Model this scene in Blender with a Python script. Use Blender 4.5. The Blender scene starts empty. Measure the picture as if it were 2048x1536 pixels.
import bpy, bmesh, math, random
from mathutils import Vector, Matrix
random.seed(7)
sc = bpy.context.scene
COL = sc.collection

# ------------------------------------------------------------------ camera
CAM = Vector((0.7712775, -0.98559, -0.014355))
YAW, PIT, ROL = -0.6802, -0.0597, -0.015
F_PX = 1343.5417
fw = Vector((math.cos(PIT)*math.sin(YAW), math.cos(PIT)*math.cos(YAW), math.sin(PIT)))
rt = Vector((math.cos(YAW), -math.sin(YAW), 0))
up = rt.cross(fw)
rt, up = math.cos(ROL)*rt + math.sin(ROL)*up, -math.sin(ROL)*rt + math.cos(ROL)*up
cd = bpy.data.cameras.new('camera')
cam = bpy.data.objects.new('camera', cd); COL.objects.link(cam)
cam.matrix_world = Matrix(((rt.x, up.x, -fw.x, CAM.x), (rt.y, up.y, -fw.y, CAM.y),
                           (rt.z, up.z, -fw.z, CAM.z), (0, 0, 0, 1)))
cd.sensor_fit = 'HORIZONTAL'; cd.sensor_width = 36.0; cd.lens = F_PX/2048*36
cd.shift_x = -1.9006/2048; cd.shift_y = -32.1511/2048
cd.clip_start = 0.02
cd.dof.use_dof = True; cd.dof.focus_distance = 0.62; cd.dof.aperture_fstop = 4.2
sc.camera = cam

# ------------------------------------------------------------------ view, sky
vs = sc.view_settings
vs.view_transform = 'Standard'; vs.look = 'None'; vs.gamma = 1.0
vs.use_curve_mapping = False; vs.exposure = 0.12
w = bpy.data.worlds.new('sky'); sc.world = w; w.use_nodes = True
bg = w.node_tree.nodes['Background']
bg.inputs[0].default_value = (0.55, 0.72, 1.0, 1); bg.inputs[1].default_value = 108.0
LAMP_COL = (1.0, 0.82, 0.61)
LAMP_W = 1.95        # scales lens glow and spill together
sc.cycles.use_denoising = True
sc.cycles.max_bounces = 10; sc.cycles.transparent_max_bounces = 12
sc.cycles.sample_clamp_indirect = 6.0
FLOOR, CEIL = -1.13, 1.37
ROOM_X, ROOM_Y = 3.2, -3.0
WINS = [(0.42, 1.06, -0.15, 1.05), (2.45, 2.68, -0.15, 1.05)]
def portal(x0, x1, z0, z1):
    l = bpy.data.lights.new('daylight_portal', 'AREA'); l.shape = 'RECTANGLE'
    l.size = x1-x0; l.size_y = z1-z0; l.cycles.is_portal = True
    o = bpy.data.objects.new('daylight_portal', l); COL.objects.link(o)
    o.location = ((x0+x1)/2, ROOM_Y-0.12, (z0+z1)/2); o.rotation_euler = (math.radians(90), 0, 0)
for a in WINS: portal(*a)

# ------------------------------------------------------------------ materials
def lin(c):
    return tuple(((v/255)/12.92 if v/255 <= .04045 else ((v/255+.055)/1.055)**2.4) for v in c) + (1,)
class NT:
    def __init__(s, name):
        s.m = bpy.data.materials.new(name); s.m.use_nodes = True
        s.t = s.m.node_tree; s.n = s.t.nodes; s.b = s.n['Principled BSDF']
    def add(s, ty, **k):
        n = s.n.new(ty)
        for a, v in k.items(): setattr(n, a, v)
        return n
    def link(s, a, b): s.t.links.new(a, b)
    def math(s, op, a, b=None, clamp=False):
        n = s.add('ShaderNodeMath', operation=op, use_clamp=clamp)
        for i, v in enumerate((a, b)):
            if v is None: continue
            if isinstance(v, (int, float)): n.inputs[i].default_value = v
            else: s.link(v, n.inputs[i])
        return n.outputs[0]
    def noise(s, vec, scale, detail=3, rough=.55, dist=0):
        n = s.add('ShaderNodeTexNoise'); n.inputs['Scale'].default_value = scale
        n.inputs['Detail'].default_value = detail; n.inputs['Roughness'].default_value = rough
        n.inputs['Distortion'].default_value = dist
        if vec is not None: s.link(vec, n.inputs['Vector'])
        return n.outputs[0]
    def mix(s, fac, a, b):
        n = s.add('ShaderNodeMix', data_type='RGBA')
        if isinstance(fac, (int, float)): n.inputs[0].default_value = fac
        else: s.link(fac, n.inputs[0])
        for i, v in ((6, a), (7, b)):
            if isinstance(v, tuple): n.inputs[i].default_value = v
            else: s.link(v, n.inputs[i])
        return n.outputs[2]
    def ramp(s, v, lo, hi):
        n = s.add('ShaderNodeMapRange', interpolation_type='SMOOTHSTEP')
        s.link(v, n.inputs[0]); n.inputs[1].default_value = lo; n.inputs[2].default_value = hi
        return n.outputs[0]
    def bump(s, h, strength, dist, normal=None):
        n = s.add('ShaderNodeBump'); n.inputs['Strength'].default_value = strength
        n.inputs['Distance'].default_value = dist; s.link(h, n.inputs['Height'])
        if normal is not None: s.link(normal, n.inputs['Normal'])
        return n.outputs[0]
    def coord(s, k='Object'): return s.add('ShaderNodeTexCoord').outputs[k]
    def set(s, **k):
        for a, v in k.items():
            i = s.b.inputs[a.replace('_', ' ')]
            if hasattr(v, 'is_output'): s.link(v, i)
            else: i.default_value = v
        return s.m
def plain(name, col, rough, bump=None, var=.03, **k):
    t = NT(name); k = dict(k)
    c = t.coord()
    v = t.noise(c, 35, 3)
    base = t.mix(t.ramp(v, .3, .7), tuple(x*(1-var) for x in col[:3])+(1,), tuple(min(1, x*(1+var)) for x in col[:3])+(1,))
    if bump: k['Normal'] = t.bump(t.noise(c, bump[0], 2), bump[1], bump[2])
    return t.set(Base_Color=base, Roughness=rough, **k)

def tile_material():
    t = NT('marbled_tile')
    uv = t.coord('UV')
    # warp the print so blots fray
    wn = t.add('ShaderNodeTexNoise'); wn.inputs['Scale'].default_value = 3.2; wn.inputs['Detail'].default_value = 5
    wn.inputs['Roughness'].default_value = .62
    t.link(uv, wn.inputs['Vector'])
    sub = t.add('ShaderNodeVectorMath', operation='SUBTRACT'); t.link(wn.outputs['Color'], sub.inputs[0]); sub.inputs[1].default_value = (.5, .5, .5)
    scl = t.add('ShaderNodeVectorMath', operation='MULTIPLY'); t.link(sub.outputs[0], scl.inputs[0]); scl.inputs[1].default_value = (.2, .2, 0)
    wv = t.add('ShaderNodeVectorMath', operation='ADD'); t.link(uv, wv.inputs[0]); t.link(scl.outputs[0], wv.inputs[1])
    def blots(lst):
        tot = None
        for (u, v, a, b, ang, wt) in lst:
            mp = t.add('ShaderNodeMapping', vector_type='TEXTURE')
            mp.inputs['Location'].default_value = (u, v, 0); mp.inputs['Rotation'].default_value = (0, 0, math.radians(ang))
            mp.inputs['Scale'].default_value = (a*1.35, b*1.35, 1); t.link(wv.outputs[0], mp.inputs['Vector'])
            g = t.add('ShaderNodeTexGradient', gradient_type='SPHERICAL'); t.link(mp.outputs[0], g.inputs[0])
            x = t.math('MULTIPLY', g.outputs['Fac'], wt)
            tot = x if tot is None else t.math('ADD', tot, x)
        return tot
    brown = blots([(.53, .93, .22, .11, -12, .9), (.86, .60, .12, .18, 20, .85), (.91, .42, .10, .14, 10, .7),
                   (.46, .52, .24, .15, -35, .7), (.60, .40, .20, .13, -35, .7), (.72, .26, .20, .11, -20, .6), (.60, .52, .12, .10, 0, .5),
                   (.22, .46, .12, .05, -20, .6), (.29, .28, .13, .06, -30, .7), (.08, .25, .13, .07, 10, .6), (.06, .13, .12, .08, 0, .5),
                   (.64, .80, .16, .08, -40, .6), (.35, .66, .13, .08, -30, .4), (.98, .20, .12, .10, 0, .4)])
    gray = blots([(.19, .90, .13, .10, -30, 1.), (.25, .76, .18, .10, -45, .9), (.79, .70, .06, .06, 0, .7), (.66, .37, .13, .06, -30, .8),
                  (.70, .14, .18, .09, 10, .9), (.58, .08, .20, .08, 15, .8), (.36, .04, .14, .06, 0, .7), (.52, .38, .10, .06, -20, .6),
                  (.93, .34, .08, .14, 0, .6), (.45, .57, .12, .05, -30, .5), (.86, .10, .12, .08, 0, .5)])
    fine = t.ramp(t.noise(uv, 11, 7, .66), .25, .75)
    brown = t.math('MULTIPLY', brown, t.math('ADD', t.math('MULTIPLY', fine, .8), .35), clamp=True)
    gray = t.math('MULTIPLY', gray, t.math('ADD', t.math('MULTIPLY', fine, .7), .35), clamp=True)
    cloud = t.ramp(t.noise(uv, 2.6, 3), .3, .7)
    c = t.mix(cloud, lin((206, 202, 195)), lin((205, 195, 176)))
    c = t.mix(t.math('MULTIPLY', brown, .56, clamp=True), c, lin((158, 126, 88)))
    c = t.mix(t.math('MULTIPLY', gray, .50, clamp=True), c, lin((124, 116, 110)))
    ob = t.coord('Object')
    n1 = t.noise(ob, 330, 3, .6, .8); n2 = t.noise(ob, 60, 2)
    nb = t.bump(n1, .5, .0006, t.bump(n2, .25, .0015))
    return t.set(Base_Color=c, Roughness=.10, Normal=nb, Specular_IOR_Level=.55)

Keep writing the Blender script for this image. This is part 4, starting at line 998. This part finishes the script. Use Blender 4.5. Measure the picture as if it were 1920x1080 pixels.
==================================================
» **Exercise brief**: Up to and including the line that holds "COL = sc.collection", reproduce the records above exactly from their first line, and give nothing else.

» **Exercise result**:
Model this scene in Blender with a Python script. Use Blender 4.5. The Blender scene starts empty. Measure the picture as if it were 2048x1536 pixels.
import bpy, bmesh, math, random
from mathutils import Vector, Matrix
random.seed(7)
sc = bpy.context.scene
COL = sc.collection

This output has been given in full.